BRACELETS ELECTRONIQUES: Les défenseurs des droits humains d’accord sur le principe, mais sceptiques



 
Le Conseil des ministres qui s’est tenu avant-hier a examiné et adopté deux projets de loi d’une importance capitale. Les projets de loi portent des modifications sur le code pénal et le code de procédure pénale. Il s’agit d’un aménagement des peines qui va se traduire par la possibilité du placement sous surveillance électronique de la personne, mais aussi l’assignation à résidence avec surveillance électronique comme alternative à la détention électronique. Du côté des défenseurs des droits de l’homme on salue le principe, mais tout de même on reste sceptique. 
 
A l’Assemblée nationale seront bientôt soumis deux projets de loi dont l’un modifie la loi 65-61 du 21 juillet portant code pénal et consacre le placement sous surveillance électronique ; l’autre modifie la loi 65-61 du 21 juillet 1965 portant code de procédure pénale et introduit l’assignation à résidence avec surveillance électronique comme alternative à la détention provisoire. Une sorte de mode d’aménagement des peines, depuis longtemps revendiqué par les défenseurs des droits humains. Mais qu’est-ce qu’en pensent ces derniers ?
 
Me Amadou Diallo, président d’Amnesty International Sénégal : «dans l’absolu c’est bien vu, mais est-ce qu’on a les moyens ?»
 
«En son temps, Amnesty avait accueilli ces propositions plus ou moins favorablement. Parce qu’on estime que cela participe à dépeupler les prisons et même à respecter le principe de la présomption d’innocence. Donc, dans l’absolu, c’est assez bien vu par Amnesty et personnellement je partage cette position. Maintenant, le problème, c’est est-ce que le Sénégal a les moyens financiers de gérer ce genre de mode alternatif de détention ? Est-ce qu’on a les moyens techniques ? C’est un gros point d’interrogation. Il faut penser également au coût que cela peut représenter par rapport aux priorités du Sénégal. L’autre aspect qui est mineur pour moi, c’est l’aspect culturel du bracelet électronique. Certains pensent que ça sera très mal vu par la société. Mais je pense que sur le plan des considérations culturelles, quelqu’un qui est en prison est moins bien perçu que quelqu’un qui a un bracelet électronique. Je pense aussi que ce genre de question, il faut le traiter sérieusement aussi bien par les acteurs que par la presse aussi, sinon cela peut ne pas avoir l’impact recherché.
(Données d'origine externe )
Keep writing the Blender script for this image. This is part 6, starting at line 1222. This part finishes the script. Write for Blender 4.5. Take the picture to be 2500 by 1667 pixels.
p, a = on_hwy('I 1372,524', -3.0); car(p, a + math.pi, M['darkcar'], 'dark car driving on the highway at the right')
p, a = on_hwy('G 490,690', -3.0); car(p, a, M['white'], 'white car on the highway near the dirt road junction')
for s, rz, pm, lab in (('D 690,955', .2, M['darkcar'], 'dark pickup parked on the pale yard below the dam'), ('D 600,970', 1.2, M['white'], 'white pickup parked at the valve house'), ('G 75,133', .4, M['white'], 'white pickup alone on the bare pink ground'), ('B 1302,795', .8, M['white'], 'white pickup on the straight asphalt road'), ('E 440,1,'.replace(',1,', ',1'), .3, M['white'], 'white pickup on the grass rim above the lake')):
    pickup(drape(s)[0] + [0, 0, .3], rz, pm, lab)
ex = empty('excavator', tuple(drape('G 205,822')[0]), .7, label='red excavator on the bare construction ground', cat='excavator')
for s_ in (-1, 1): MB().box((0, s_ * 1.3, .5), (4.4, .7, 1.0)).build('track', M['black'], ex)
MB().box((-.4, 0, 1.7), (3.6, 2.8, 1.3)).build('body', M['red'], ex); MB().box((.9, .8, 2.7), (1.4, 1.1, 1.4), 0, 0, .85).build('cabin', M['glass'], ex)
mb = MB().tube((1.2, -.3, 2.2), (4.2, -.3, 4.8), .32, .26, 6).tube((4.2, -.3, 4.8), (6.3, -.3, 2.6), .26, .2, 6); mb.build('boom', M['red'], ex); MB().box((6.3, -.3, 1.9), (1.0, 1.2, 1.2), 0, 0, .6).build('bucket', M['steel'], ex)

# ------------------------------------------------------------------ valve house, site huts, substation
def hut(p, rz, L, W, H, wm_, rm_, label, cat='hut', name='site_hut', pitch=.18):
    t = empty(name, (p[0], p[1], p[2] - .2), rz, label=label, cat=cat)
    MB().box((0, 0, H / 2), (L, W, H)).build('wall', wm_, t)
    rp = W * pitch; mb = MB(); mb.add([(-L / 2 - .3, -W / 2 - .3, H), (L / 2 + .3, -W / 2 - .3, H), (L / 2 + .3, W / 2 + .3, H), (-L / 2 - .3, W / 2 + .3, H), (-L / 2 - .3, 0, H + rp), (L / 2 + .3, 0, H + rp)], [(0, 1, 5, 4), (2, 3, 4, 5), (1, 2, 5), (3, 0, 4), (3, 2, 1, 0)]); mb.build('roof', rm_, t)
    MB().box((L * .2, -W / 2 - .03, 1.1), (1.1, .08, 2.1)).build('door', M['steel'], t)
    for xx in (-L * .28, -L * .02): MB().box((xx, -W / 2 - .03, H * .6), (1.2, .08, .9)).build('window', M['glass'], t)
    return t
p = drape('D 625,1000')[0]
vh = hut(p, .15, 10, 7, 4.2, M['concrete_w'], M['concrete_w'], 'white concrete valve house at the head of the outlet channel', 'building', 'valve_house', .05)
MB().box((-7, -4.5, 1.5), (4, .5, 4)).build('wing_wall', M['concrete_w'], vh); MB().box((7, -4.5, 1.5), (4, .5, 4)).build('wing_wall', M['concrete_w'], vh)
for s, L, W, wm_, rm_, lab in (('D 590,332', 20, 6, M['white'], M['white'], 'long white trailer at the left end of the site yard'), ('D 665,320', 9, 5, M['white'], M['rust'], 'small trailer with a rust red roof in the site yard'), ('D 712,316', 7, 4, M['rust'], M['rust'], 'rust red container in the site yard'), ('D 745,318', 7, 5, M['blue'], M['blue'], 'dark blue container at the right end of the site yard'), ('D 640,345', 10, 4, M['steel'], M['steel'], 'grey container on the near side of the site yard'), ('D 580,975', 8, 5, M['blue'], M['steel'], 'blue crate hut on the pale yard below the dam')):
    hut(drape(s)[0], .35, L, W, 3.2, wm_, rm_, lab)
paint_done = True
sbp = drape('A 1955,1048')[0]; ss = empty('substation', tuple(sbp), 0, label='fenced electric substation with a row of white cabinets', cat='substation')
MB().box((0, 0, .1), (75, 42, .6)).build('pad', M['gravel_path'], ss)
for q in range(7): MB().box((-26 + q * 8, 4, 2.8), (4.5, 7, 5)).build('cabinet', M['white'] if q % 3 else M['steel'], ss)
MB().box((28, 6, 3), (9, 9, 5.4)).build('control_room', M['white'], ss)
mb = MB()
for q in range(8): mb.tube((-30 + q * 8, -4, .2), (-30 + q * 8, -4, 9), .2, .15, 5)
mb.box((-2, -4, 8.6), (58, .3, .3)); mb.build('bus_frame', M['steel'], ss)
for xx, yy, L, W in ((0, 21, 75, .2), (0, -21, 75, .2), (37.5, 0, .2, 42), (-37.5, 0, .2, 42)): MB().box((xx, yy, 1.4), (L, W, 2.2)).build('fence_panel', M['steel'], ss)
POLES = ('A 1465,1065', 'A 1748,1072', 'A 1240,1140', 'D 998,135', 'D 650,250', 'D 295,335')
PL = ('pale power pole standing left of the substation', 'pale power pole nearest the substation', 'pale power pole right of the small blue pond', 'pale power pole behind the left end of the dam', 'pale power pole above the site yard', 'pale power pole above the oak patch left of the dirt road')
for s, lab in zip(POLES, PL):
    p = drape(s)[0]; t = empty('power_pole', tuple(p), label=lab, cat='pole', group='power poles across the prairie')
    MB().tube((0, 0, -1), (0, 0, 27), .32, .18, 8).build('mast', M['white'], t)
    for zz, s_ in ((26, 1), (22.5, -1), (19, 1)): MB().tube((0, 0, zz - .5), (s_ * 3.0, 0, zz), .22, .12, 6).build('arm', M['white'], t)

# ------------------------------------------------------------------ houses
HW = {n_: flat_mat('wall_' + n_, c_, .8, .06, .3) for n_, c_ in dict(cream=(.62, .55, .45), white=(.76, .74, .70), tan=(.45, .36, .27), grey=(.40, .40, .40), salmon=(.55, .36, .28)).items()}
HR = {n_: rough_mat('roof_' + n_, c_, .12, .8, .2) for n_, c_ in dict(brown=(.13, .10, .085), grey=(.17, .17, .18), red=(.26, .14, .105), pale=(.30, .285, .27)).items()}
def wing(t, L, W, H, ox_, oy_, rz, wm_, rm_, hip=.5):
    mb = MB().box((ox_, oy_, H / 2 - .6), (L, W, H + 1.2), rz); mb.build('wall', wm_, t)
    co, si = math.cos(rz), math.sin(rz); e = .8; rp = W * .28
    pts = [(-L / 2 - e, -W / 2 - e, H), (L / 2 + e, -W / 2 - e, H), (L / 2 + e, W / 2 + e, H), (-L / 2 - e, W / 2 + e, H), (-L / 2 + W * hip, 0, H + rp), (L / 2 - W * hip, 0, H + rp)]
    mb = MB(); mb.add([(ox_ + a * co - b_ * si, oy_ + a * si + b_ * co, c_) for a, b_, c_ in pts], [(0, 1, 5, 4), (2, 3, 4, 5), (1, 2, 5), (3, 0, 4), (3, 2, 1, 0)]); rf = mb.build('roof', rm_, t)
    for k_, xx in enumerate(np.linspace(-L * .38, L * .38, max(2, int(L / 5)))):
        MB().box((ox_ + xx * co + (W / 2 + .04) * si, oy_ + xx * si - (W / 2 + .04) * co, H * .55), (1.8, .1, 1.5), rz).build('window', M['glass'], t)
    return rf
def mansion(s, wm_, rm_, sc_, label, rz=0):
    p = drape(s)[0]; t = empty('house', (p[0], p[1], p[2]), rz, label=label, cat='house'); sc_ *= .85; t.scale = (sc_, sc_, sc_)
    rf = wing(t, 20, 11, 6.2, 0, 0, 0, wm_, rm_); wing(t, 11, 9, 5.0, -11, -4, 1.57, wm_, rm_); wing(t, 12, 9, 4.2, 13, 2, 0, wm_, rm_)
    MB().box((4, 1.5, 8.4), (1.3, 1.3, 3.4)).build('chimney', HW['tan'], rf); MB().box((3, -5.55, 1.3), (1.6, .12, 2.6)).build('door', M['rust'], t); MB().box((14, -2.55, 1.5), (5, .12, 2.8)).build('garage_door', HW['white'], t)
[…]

Il faut voir aussi, s’il n’y a pas assez de moyens, qui va en bénéficier ? Est-ce qu’on ne va pas favoriser une certaine couche de la société au détriment d’autres ?»
 
Me Assane Dioma Ndiaye : «nous n’avons même pas le minimum garanti pour le fonctionnement de nos maisons d’arrêt»
 
«Mon problème, c’est la méthodologie qui préside à ces réformes. Est-ce qu’on doit continuer à envisager ces réformes sans un débat inclusif, participatif, avec tous les acteurs ? Parce que ce sont des réformes extrêmement importantes. On ne peut pas du jour au lendemain faire des annonces spectacles de cette nature sans que les acteurs ne puissent auparavant débattre de cette question. La deuxième chose, c’est est-ce que nous devons continuer à faire ces réformes sans des évaluations des réformes précédentes ? Parce que dans la même lignée, nous avions déjà des réformes envisagées en matière de peines alternatives comme les travaux d’intérêt général qui sont dans notre code de procédure pénale. Le troisième aspect, c’est est-ce que nous ne devrions pas mettre les moyens en avant, avant les réformes ; autrement dit est-ce qu’on doit continuer à faire des réformes sans avoir les moyens de ces réformes ? Voilà autant de problématiques qui font qu’aujourd’hui nous sommes sceptiques par rapport à une réforme qui tendrait vers des placements sous surveillance électronique ou à des assignations à résidence sous surveillance électronique. Parce que d’abord, c’est des réformes qui appellent énormément de moyens, moyens électroniques, techniques, économiques qui ne nous paraissent pas réunis en notre état de sous-développement. Parce que pour un bracelet électronique, il faut une ligne téléphonique fixe. Il faut également que la personne ait un domicile fixe ; ensuite il faut son consentement pour mettre la personne dans cet état de surveillance électronique et il faut aussi des modes de repérage GPS au niveau de l’Administration pénitentiaire pour pouvoir surveiller 24 heures sur 24. Et déjà nous n’avons même pas le minimum garanti pour le fonctionnement de nos maisons d’arrêt».